Starting with zero doesn’t mean we don’t need money. It doesn’t mean we don’t get funding at some point if there’s good reason. But it does provide better accountability around creating new things and it puts everyone in the organization on a level field.

Start with zero and validate from that point forward.

The Entrepreneurial Dichotomy

Dichotomy; a contrast between two things

The Entrepreneurial Dichotomy is that our energy, ideas, our vision, are deeply needed, yet our businesses are worth much more without dependence on us; without us having to be present to do transactional things; to not have to handle the day-to-day. We are supposed to be building an enterprise rather than doing a specific job.

Being free to devote our attention to the places where we provide the most value to clients, and to our business, is what creates the best opportunity for everyone to benefit; being unencumbered by everything else to the fullest extent possible

This takes constant effort and intention.

I recommend a “not to do list.” The list facilitates what we are supposed to be doing, and provides a reminder to delegate everything else.

Dynamic change should happen in perpetuity in order to keep this process advancing.

What’s on your not to do list? What’s your focus?

It’s a constant battle and effort to make it happen.

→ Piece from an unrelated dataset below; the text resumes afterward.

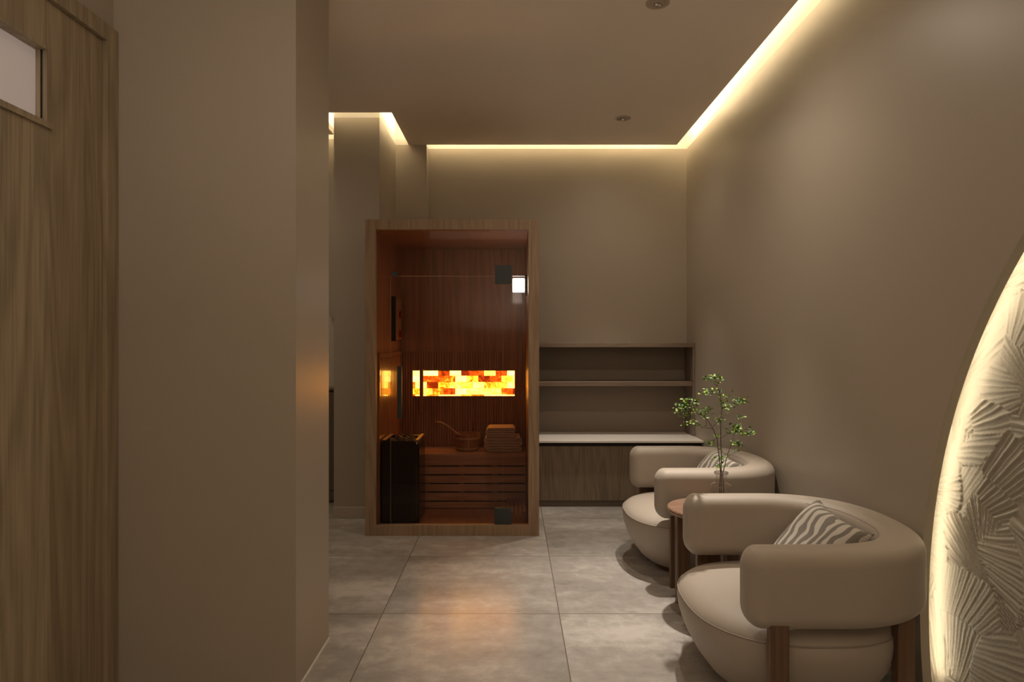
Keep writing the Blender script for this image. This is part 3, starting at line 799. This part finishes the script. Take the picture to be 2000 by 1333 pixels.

SWOT Analysis – Threat to Opportunity

Threats that are defined in our SWOT analysis can actually be opportunities in disguise. Recently in a SWOT analysis review with one of our branch offices, the leader was reviewing a legitimate threat that influences our office’s ability in that market to procure work with certain clients.  I immediately noted that the threat was actually a veiled value proposition, an opportunity. If we could sell the clients on what we know about that space in the supply chain, we would actually do the supplier causing the threat a favor, and make more value for our clients as well. It’s just a different pricing paradigm on the front end in order to achieve a better bottom line for them in the future. It’s a win, win, win if discerned and communicated correctly. Now comes the hard work of communicating the value and overcoming entry barriers; getting referrals; designing a pricing structure and a delivery method.

Some threats are hidde opportunities. Like a “no” in sales and “risk” in innovation. We need to go beyond the surface and figure out if these things are worth pursuing.

Have you dug below the surface?

Our “Why”

It truly is always about “The Why”…the essential reason, the purpose, that clarifies our “what” our “context.” (Thanks Simon Sinek)

For instance, when my partner and I built our most recent office space, we wanted to support a new expression of our vision, one that would also permit us to grow, to showcase our brand, to attract and retain talent, to host clients within, and to be happy to work from every day. We also wanted some flexibility of space and options. We wanted to express a more refined version of our trade-marked brand of “Creating Structure.” We wanted to facilitate more collaboration, more inclusiveness, more connection. We wanted the building to functionally express our “why” within its surroundings and architecture. We defined a budget and we got what we envisioned. The same is true with our company’s branch offices. We want them to be the best expression of our values, for the context within their geography.

Everything we do as people comes from the internal expression of who we are, why we think we exist, and from where our identity is defined. What we do (the behavior) is driven from who we are (our identity.) And everything we do should be with thought; it should point to our purpose and mission. It should express our brand in tangible ways. In fact, it does whether we know it or not.

Why not make it intentional and meaningful? Why not do all that we can to support our “why” in everything we do?